Tongue Mountain Hike

Last Sunday, I drove to Queensbury, NY, to collect my freshly stoneground skis. It’s a long way to drive for a 10-minute errand, so I drove a few miles north to hike on the Tongue Mountain peninsula.

Seventeen years ago, Ellen and I hiked over the spine of the Tongue Mountain range, to the southernmost point, returning along the water. Today, I wanted to go to Five Mile Point midway down the peninsula.

Setting out from the Clay Meadow trail head, I crossed a bog and began going pretty much straight up.

Waterfall along the trail.

Waterfall along the trail.

On the summit ridge, there’s an intersection. The north- and southbound trails were easy to find, but the continuation of the eastern trail, not so much.  After blundering around for a few minutes, I finally noticed a red trail marker headed east.

Early afternoon light comes through beech trees on Tongue Mountain.

Early afternoon light comes through beech trees on Tongue Mountain.

Where the trail to the ridge was well-used and easy to follow, the descent to Five Mile Point was anything but. My guess is that Five Mile Point isn’t as popular as the ridge hike, which has spectacular views.

There was little trail maintenance, and it seemed that the DEC ran out of red trail markers.

beaver-pond

Beaver pond, east of the ridgeline.

When the trail is easy, hey, who needs a marker?  But obvious bits were interspersed with sections that required serious route finding.  A few times, I thought about turning around.

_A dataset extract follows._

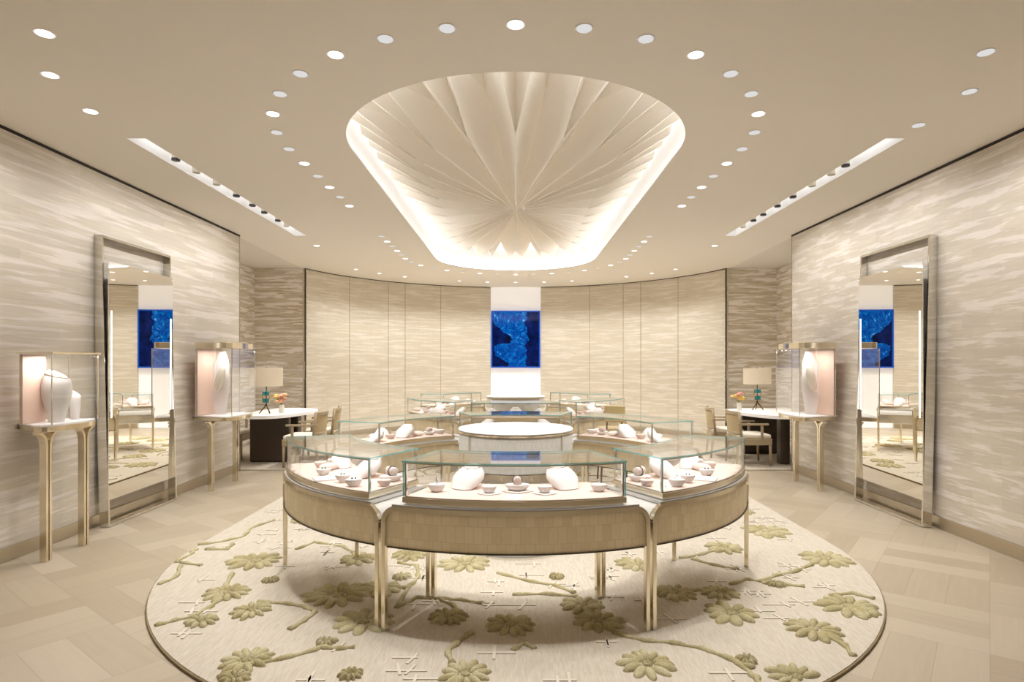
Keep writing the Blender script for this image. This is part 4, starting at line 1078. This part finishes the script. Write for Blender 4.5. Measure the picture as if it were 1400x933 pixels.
def table_lamp(x, y, z, R, zs0, zs1, lab):
    t = thing('table_lamp', lab, 'table lamp', (x, y, z), 0, 'table lamps on the desks')
    b = MB(); prof = [(R, zs0-z), (R, zs1-z), (R-.003, zs1-z), (R-.003, zs0-z)]; vs = []; n = 40
    for r, zz in prof:
        for k in range(n): vs.append((x+r*math.cos(2*PI*k/n), y+r*math.sin(2*PI*k/n), z+zz))
    b.add(vs, [(i*n+k, i*n+(k+1) % n, ((i+1) % 4)*n+(k+1) % n, ((i+1) % 4)*n+k) for i in range(4) for k in range(n)]); sharp(b.build('lamp_shade', 'lamp_shade', t))
    b = MB(); b.tube([(x, y, z+.13), (x, y, zs1-.02)], .008, 8)
    for k in range(3): a = k*2*PI/3+.5; b.tube([(x, y, zs1-.02), (x+(R-.004)*math.cos(a), y+(R-.004)*math.sin(a), zs1-.015)], .003, 6)
    b.tube([(x, y, zs1-.02), (x, y, zs1+.01)], .006, 8)
    b.build('pole', 'bronze', t, smooth=True)
    for k in range(3):
        a = k*2*PI/3-PI/2+.9; c, s = math.cos(a), math.sin(a)
        b = MB(); b.tube([(x, y, z+.15), (x+.02*c, y+.02*s, z+.10), (x+.065*c, y+.065*s, z+.05), (x+.095*c, y+.095*s, z+.008)], [.010, .010, .008, .007], 8); b.build('foot', 'bronze', t, smooth=True)
    zc = (zs0+z)/2+.05
    for dz in (-.06, .045):
        b = MB(); b.box((x-.027, y-.01, zc+dz), (.042, .035, .062)); b.box((x+.027, y-.01, zc+dz), (.042, .035, .062)); b.build('stone_block', 'turquoise', t, bevel=.008)
    for dx in (-.05, .05):
        b = MB(); b.tube([(x+dx, y-.012, zc-.09), (x+dx*1.1, y-.012, zc), (x+dx, y-.012, zc+.075)], .007, 6); b.build('stem_rod', 'gold', t, smooth=True)
    L = bpy.data.lights.new('bulb', 'POINT'); L.energy = 6.5; L.color = (1, .96, .9); L.shadow_soft_size = .04
    o = bpy.data.objects.new('bulb', L); COL.objects.link(o); o.parent = t; o.location = (0, 0, (zs0+zs1)/2-z)
table_lamp(-3.655, 8.9, .75, .228, 1.157, 1.425, 'drum-shaded lamp with turquoise stone base on the left desk')
table_lamp(3.80, 9.55, .75, .208, 1.16, 1.41, 'drum-shaded lamp with turquoise stone base on the right desk')
def bouquet(x, y, z, s, cols, side, seed):
    t = thing('flower_vase', 'small white vase on the %s desk beside the lamp' % side, 'vase', (x, y, z))
    b = MB(); b.lathe([(.022*s, 0), (.027*s, .01*s), (.024*s, .05*s), (.028*s, .088*s)], (x, y, z), 20); sharp(b.build('vase_body', 'vase_ceramic', t), 60)
    t = thing('bouquet', '%s bouquet in the small vase on the %s desk' % ('pink and peach' if side == 'left' else 'coral and yellow', side), 'flowers', (x, y, z+.086*s))
    r = random.Random(seed)
    for k in range(14):
        a, e_ = r.uniform(0, 6.28), r.uniform(.0, .075)*s; px, py, pz = x+e_*1.1*math.cos(a), y+e_*.8*math.sin(a), z+(.12+r.uniform(0, .075))*s
        b = MB()
        for q in range(6):
            aa = q*PI/3+r.uniform(0, .4); b.ell((px+.011*s*math.cos(aa), py+.011*s*math.sin(aa), pz), (.016*s, .012*s, .014*s), 8, 5, 0, aa)
        b.ell((px, py, pz+.006*s), (.012*s, .012*s, .012*s), 8, 5); b.build('blossom', cols[k % len(cols)], t, smooth=True)
        b = MB(); b.tube([(x, y, z+.087*s), (px, py, pz)], .002, 5); b.build('stem', 'leaf', t)
    b = MB()
    for k in range(10):
        a = r.uniform(0, 6.28); e_ = r.uniform(.03, .09)*s; b.ell((x+e_*math.cos(a), y+e_*.7*math.sin(a), z+r.uniform(.11, .2)*s), (.018*s, .008*s, .004*s), 8, 4, 0, a)
    b.build('leaves', 'leaf', t, smooth=True)
bouquet(-3.47, 9.0, .75, 1.4, ['blossom_pink', 'blossom_peach', 'blossom_peach', 'blossom_yellow'], 'left', 3)
bouquet(3.48, 9.45, .75, 1.45, ['blossom_pink', 'blossom_yellow', 'blossom_peach'], 'right', 8)

# ------------------------------------------------------------------ camera, world, output
cam = bpy.data.cameras.new('camera'); cam.sensor_width = 36; cam.lens = F/1400*36; cam.shift_x = -(CX-700)/1400; cam.shift_y = (CY-466.5)/1400; cam.clip_start = .05
co = bpy.data.objects.new('camera', cam); COL.objects.link(co); co.location = (0, 0, EYE); co.rotation_euler = (PI/2, 0, 0); S.camera = co
w = bpy.data.worlds.new('world'); S.world = w; w.use_nodes = True; w.node_tree.nodes['Background'].inputs[0].default_value = (.9, .85, .78, 1); w.node_tree.nodes['Background'].inputs[1].default_value = .3
S.view_settings.view_transform = 'Standard'; S.view_settings.look = 'None'; S.view_settings.gamma = 1; S.view_settings.use_curve_mapping = False
S.view_settings.exposure = -0.04
S.cycles.use_denoising = True
S.cycles.max_bounces = 12; S.cycles.diffuse_bounces = 8; S.cycles.glossy_bounces = 6; S.cycles.transparent_max_bounces = 24
S.cycles.caustics_reflective = False; S.cycles.caustics_refractive = False
S.cycles.sample_clamp_indirect = 4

Looking across Lake George.

Looking across Lake George.

When the slop got really steep, I knew I was close. What had been a trail in name only became a wide carriage road that had been engineered. Gradually, the lake revealed itself.

The obligatory selfie.

The obligatory selfie.

Having returned to eastern standard time that night, he day was short. I’d forgotten to bring a headlamp, so I turned around a quarter mile from the lake.

Road descending to the Lake George shoreline. Steeper than it looks.

Road descending to the Lake George shoreline. Steeper than it looks.

On the way out, I blundered around a few times, but found the right route.  There are sections where there was no trail and I was like, “keep that bog on your right” or “go to the left of the deadfall.”

This area may not have the glory of the massive peaks further north, but it was a great day. Combine Tongue Mountain with Crane or other peaks in this part of the world. It’s a worthwhile trip.